Grupta 'kim kimdir' bilemediğim için hangi cümleyle neyi kast ettiği meçhulum. Tek bildiğim, Vatan yazarı ve CNN-Türk yorumcusu Yiğit Bulut'un “Yanlışların farkındayız ve üstesinden gelmeye muktediriz” mesajını verme ihtiyacı duyması...
Bu arada benim bir merakım da giderilebilir belki...

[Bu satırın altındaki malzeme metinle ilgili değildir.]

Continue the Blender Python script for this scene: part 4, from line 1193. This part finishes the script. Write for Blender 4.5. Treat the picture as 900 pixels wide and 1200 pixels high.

Günlerdir belli bir şer odağından kaynaklanan tezviratlarla uğraşıyorum. Kendi derdim yetmezmiş gibi, bir de 'dalak-mide' ithamlarına maruz bir başkasının derdini de dert ediniyorum. O ithamlara maruz kalan yazar için, kim sorarsa sorsun “Çok başarılı” deyip duruyorum.
Aa, dün ne göreyim... İthamlardan yıldığı için 28 Şubat'ı mumla arar hale geldiğini beyan eden yazar, aynı yazısında bir yandan da benimle uğraşmıyor mu? İşte bunu anlamakta zorlanıyorum. Kulağıma fısıldananlar geliyor aklıma, utanıyorum...
Bu ne iştir arkadaş? Bu nasıl bir ruh halidir ey bilenler? Bu ne iştir Yiğit Bulut?
Herhalde sebebi vardır. Yiğit Bulut'un vaad ettiği günler gelsin, toz-duman ortadan kalksın, anlarız.